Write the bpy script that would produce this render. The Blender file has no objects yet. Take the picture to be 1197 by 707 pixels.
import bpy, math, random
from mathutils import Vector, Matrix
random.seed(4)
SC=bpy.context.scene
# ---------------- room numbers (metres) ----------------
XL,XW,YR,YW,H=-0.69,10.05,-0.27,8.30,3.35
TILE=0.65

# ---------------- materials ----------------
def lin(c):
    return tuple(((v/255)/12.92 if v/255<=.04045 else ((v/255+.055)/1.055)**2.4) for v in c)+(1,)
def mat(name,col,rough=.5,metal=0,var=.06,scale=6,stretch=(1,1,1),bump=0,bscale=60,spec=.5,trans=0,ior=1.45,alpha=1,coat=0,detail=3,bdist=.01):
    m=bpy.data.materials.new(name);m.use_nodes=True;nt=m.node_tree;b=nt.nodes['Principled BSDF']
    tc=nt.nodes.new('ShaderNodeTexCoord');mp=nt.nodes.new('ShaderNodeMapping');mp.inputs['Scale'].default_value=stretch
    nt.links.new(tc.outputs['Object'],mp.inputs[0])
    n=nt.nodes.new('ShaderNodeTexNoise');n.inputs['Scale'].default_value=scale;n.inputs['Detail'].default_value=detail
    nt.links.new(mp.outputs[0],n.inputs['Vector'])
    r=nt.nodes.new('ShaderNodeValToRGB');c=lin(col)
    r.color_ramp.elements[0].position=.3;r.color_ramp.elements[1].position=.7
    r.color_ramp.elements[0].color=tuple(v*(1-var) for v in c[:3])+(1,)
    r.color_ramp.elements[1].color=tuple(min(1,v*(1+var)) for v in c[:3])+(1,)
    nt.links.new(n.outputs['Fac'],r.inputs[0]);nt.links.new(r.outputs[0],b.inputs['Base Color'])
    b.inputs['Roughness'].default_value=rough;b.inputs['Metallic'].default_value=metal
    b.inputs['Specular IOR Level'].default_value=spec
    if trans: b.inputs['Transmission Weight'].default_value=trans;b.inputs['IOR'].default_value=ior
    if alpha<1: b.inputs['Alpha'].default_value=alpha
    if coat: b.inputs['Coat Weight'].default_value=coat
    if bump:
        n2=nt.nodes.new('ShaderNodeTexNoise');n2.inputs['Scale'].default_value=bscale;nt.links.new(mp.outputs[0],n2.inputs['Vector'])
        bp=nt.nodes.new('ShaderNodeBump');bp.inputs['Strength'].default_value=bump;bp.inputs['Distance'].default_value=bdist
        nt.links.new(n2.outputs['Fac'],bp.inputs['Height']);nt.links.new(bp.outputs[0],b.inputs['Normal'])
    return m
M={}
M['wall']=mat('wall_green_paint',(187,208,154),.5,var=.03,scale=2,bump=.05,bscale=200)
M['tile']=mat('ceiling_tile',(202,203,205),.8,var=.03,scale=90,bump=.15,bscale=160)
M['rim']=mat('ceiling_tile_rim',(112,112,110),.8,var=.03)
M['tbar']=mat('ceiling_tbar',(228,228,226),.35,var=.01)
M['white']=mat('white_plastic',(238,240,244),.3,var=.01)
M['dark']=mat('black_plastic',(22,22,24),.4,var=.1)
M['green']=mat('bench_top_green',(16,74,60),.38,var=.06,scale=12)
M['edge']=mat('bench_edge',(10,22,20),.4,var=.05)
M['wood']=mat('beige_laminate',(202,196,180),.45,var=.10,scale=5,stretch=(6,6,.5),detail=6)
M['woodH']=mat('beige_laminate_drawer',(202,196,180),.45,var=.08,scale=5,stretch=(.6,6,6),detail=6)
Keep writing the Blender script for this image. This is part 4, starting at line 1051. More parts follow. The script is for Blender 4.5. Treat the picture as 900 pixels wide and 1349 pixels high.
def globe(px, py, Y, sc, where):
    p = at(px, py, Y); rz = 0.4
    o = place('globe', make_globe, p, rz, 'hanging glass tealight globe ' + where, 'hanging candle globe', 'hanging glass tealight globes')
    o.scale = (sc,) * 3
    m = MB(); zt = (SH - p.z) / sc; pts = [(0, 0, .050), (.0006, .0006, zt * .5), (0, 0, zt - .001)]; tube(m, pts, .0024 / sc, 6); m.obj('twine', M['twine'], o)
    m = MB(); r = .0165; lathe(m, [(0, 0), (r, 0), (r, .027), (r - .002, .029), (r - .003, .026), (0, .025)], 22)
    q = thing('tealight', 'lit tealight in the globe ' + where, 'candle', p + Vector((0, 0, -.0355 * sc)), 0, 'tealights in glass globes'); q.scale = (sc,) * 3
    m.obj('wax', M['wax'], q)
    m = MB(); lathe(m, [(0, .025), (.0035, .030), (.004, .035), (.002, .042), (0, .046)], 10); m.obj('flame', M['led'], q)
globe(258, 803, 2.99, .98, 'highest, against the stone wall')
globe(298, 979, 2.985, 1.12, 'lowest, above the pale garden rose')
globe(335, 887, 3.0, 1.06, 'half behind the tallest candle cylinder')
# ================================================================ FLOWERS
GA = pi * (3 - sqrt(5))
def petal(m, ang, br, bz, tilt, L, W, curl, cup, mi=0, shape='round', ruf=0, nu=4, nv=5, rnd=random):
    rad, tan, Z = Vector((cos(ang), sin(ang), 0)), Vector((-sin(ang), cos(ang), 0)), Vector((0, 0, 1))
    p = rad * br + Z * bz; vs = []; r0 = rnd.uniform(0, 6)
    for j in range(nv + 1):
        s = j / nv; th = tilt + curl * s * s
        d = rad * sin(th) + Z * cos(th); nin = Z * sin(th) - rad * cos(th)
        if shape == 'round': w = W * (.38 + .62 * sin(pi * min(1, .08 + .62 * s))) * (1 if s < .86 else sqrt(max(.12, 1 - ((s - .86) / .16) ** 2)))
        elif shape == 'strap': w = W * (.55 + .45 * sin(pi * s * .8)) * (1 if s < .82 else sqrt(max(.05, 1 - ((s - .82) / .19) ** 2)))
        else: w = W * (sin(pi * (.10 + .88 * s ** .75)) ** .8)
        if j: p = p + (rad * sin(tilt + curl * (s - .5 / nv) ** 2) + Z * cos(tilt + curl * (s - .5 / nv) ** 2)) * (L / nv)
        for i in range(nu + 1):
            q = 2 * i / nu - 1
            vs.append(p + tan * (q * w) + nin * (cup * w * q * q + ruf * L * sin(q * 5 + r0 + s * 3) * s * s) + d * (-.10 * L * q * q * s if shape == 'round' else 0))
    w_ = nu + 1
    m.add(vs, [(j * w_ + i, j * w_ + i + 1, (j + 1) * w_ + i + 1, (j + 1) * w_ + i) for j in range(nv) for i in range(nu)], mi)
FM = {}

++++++

_THE EXERCISE_
Identify and copy all lines with the word "script".

_WRITTEN REPLY_
Write the bpy script that would produce this render. The Blender file has no objects yet. Take the picture to be 1197 by 707 pixels.
Keep writing the Blender script for this image. This is part 4, starting at line 1051. More parts follow. The script is for Blender 4.5. Treat the picture as 900 pixels wide and 1349 pixels high.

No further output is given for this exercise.